* Begin Task data *

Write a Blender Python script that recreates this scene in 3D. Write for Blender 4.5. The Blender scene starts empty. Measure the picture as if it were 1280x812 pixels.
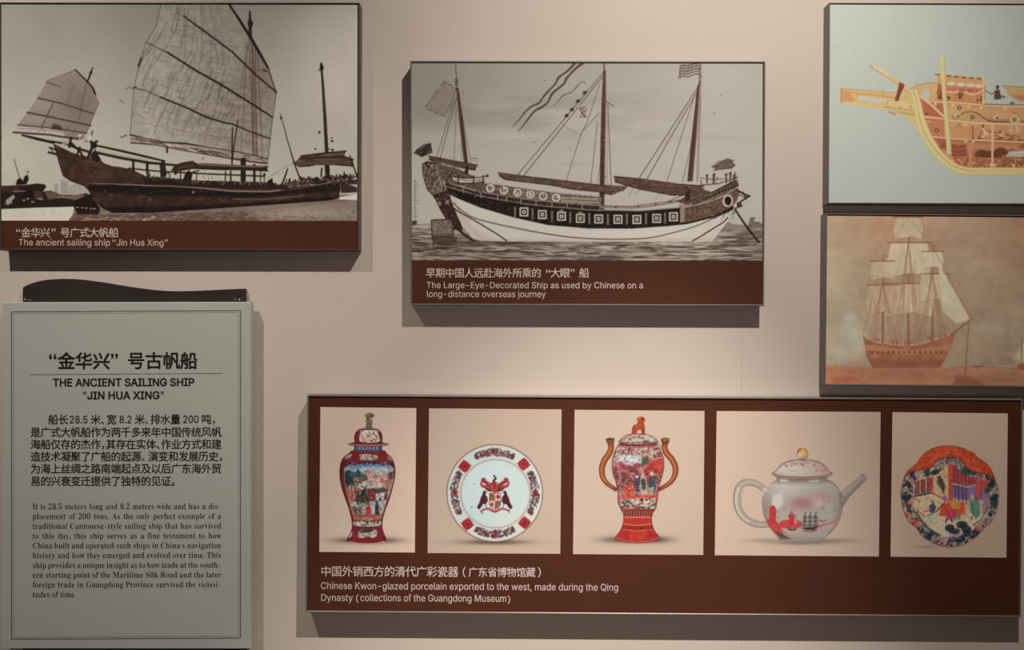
import bpy, math, random
import numpy as np

# ---------------------------------------------------------------- camera, light, exposure
SC = bpy.context.scene
COL = SC.collection
PX = 0.002                    # one picture unit measured on the wall, in metres
DIST = 1004 * PX              # camera to wall
ZC = 1.6                      # camera height
FD = 18.0                     # how far the picture panels stand off the wall, in units
SF = (DIST - FD * PX) / 1004  # metres per unit on the panel fronts

cam_data = bpy.data.cameras.new('camera')
cam = bpy.data.objects.new('camera', cam_data)
COL.objects.link(cam)
cam_data.sensor_width = 36.0
cam_data.lens = 36.0 * 1004 / 1280
cam.location = (0, -DIST, ZC)
cam.rotation_euler = (math.pi / 2, 0, 0)
cam_data.clip_start = 0.01
SC.camera = cam

SC.view_settings.view_transform = 'Standard'
SC.view_settings.look = 'None'
SC.view_settings.exposure = 0.0
SC.view_settings.gamma = 1.0
SC.view_settings.use_curve_mapping = False

world = bpy.data.worlds.new('gallery_gloom')
SC.world = world
world.use_nodes = True
bg = world.node_tree.nodes['Background']
bg.inputs['Color'].default_value = (1.0, 0.76, 0.70, 1)
bg.inputs['Strength'].default_value = 0.072

def wall_point(px, py, d=0.0):
    """a point of the wall (d units in front of it) from its place in units"""
    return ((px - 640) * PX, -d * PX, ZC - (py - 406) * PX)

def spot(name, at, aim, watts, size, blend, colour, radius=0.012):
    ld = bpy.data.lights.new(name, 'SPOT')
    ld.energy = watts
    ld.spot_size = size
    ld.spot_blend = blend
    ld.color = colour
    ld.shadow_soft_size = radius
    lo = bpy.data.objects.new(name, ld)
    COL.objects.link(lo)
    from mathutils import Vector
    a, b = Vector(at), Vector(aim)
    lo.location = a
    lo.rotation_euler = (b - a).to_track_quat('-Z', 'Y').to_euler()
    return lo

WARM = (1.0, 0.93, 0.85)
LAMP_A = wall_point(968, -577, 647)
LAMP_B = wall_point(-60, -577, 647)
spot('track_spot_narrow', LAMP_A, wall_point(671, 1327), 522, 0.63, 1.0, WARM)
spot('track_spot_wide', LAMP_A, wall_point(800, 640), 186, 1.56, 1.0, WARM)
spot('added_front_fill', wall_point(680, 760, 1500), wall_point(700, 580), 33, 0.8, 1.0, (1.0, 0.86, 0.78), 0.35)  # unseen soft fill added in front to lift the shadows under the middle panels
spot('track_spot_side', LAMP_B, wall_point(-40, 800), 164, 1.285, 1.0, WARM)

# ---------------------------------------------------------------- small helpers
def lin(c):
    c = np.asarray(c, float) / 255.0
    return np.where(c <= 0.04045, c / 12.92, ((c + 0.055) / 1.055) ** 2.4)

def new_mat(name, rough=0.6, spec=0.3, metal=0.0):
    m = bpy.data.materials.new(name)
    m.use_nodes = True
    b = m.node_tree.nodes['Principled BSDF']
    b.inputs['Roughness'].default_value = rough
    b.inputs['Specular IOR Level'].default_value = spec
    b.inputs['Metallic'].default_value = metal
    return m, m.node_tree, b

def noisy(name, base, amount=0.05, scale=30.0, rough=0.6, spec=0.3, metal=0.0, bump=0.0, bscale=200.0):
    """plain coloured surface with a slight procedural mottling"""
    m, nt, b = new_mat(name, rough, spec, metal)
    tc = nt.nodes.new('ShaderNodeTexCoord')
    nz = nt.nodes.new('ShaderNodeTexNoise')
    nz.inputs['Scale'].default_value = scale
    nz.inputs['Detail'].default_value = 4
    nt.links.new(tc.outputs['Object'], nz.inputs['Vector'])
    rp = nt.nodes.new('ShaderNodeValToRGB')
    rp.color_ramp.elements[0].position = 0.3
    rp.color_ramp.elements[1].position = 0.7
    lo = [max(0, v * (1 - amount)) for v in base]
    hi = [min(1, v * (1 + amount)) for v in base]
    rp.color_ramp.elements[0].color = (*lo, 1)
    rp.color_ramp.elements[1].color = (*hi, 1)
    nt.links.new(nz.outputs['Fac'], rp.inputs['Fac'])
    nt.links.new(rp.outputs['Color'], b.inputs['Base Color'])
    if bump:
        n2 = nt.nodes.new('ShaderNodeTexNoise')
        n2.inputs['Scale'].default_value = bscale
        n2.inputs['Detail'].default_value = 3
        nt.links.new(tc.outputs['Object'], n2.inputs['Vector'])
        bp = nt.nodes.new('ShaderNodeBump')
        bp.inputs['Strength'].default_value = bump
        bp.inputs['Distance'].default_value = 0.001
        nt.links.new(n2.outputs['Fac'], bp.inputs['Height'])
        nt.links.new(bp.outputs['Normal'], b.inputs['Normal'])
    return m

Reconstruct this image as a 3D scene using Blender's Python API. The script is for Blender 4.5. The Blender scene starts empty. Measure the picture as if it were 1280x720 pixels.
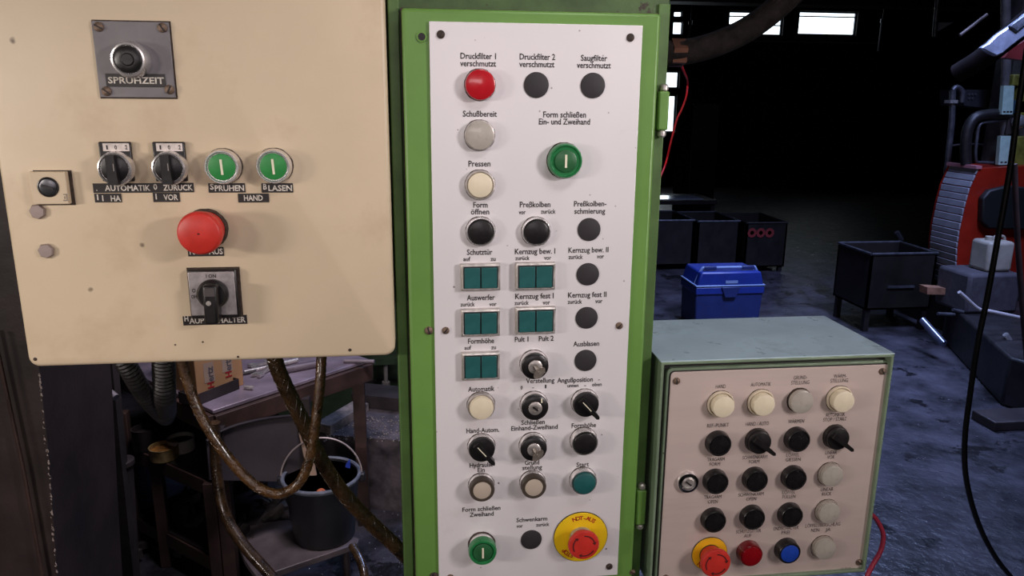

* End Task data *

__Written request__
Quote every line of the records above exactly; no picture is to be copied.

__Response to this task__
Write a Blender Python script that recreates this scene in 3D. Write for Blender 4.5. The Blender scene starts empty. Measure the picture as if it were 1280x812 pixels.
import bpy, math, random
import numpy as np

# ---------------------------------------------------------------- camera, light, exposure
SC = bpy.context.scene
COL = SC.collection
PX = 0.002                    # one picture unit measured on the wall, in metres
DIST = 1004 * PX              # camera to wall
ZC = 1.6                      # camera height
FD = 18.0                     # how far the picture panels stand off the wall, in units
SF = (DIST - FD * PX) / 1004  # metres per unit on the panel fronts

cam_data = bpy.data.cameras.new('camera')
cam = bpy.data.objects.new('camera', cam_data)
COL.objects.link(cam)
cam_data.sensor_width = 36.0
cam_data.lens = 36.0 * 1004 / 1280
cam.location = (0, -DIST, ZC)
cam.rotation_euler = (math.pi / 2, 0, 0)
cam_data.clip_start = 0.01
SC.camera = cam

SC.view_settings.view_transform = 'Standard'
SC.view_settings.look = 'None'
SC.view_settings.exposure = 0.0
SC.view_settings.gamma = 1.0
SC.view_settings.use_curve_mapping = False

world = bpy.data.worlds.new('gallery_gloom')
SC.world = world
world.use_nodes = True
bg = world.node_tree.nodes['Background']
bg.inputs['Color'].default_value = (1.0, 0.76, 0.70, 1)
bg.inputs['Strength'].default_value = 0.072

def wall_point(px, py, d=0.0):
    """a point of the wall (d units in front of it) from its place in units"""
    return ((px - 640) * PX, -d * PX, ZC - (py - 406) * PX)

def spot(name, at, aim, watts, size, blend, colour, radius=0.012):
    ld = bpy.data.lights.new(name, 'SPOT')
    ld.energy = watts
    ld.spot_size = size
    ld.spot_blend = blend
    ld.color = colour
    ld.shadow_soft_size = radius
    lo = bpy.data.objects.new(name, ld)
    COL.objects.link(lo)
    from mathutils import Vector
    a, b = Vector(at), Vector(aim)
    lo.location = a
    lo.rotation_euler = (b - a).to_track_quat('-Z', 'Y').to_euler()
    return lo

WARM = (1.0, 0.93, 0.85)
LAMP_A = wall_point(968, -577, 647)
LAMP_B = wall_point(-60, -577, 647)
spot('track_spot_narrow', LAMP_A, wall_point(671, 1327), 522, 0.63, 1.0, WARM)
spot('track_spot_wide', LAMP_A, wall_point(800, 640), 186, 1.56, 1.0, WARM)
spot('added_front_fill', wall_point(680, 760, 1500), wall_point(700, 580), 33, 0.8, 1.0, (1.0, 0.86, 0.78), 0.35)  # unseen soft fill added in front to lift the shadows under the middle panels
spot('track_spot_side', LAMP_B, wall_point(-40, 800), 164, 1.285, 1.0, WARM)

# ---------------------------------------------------------------- small helpers
def lin(c):
    c = np.asarray(c, float) / 255.0
    return np.where(c <= 0.04045, c / 12.92, ((c + 0.055) / 1.055) ** 2.4)

def new_mat(name, rough=0.6, spec=0.3, metal=0.0):
    m = bpy.data.materials.new(name)
    m.use_nodes = True
    b = m.node_tree.nodes['Principled BSDF']
    b.inputs['Roughness'].default_value = rough
    b.inputs['Specular IOR Level'].default_value = spec
    b.inputs['Metallic'].default_value = metal
    return m, m.node_tree, b

def noisy(name, base, amount=0.05, scale=30.0, rough=0.6, spec=0.3, metal=0.0, bump=0.0, bscale=200.0):
    """plain coloured surface with a slight procedural mottling"""
    m, nt, b = new_mat(name, rough, spec, metal)
    tc = nt.nodes.new('ShaderNodeTexCoord')
    nz = nt.nodes.new('ShaderNodeTexNoise')
    nz.inputs['Scale'].default_value = scale
    nz.inputs['Detail'].default_value = 4
    nt.links.new(tc.outputs['Object'], nz.inputs['Vector'])
    rp = nt.nodes.new('ShaderNodeValToRGB')
    rp.color_ramp.elements[0].position = 0.3
    rp.color_ramp.elements[1].position = 0.7
    lo = [max(0, v * (1 - amount)) for v in base]
    hi = [min(1, v * (1 + amount)) for v in base]
    rp.color_ramp.elements[0].color = (*lo, 1)
    rp.color_ramp.elements[1].color = (*hi, 1)
    nt.links.new(nz.outputs['Fac'], rp.inputs['Fac'])
    nt.links.new(rp.outputs['Color'], b.inputs['Base Color'])
    if bump:
        n2 = nt.nodes.new('ShaderNodeTexNoise')
        n2.inputs['Scale'].default_value = bscale
        n2.inputs['Detail'].default_value = 3
        nt.links.new(tc.outputs['Object'], n2.inputs['Vector'])
        bp = nt.nodes.new('ShaderNodeBump')
        bp.inputs['Strength'].default_value = bump
        bp.inputs['Distance'].default_value = 0.001
        nt.links.new(n2.outputs['Fac'], bp.inputs['Height'])
        nt.links.new(bp.outputs['Normal'], b.inputs['Normal'])
    return m

Reconstruct this image as a 3D scene using Blender's Python API. The script is for Blender 4.5. The Blender scene starts empty. Measure the picture as if it were 1280x720 pixels.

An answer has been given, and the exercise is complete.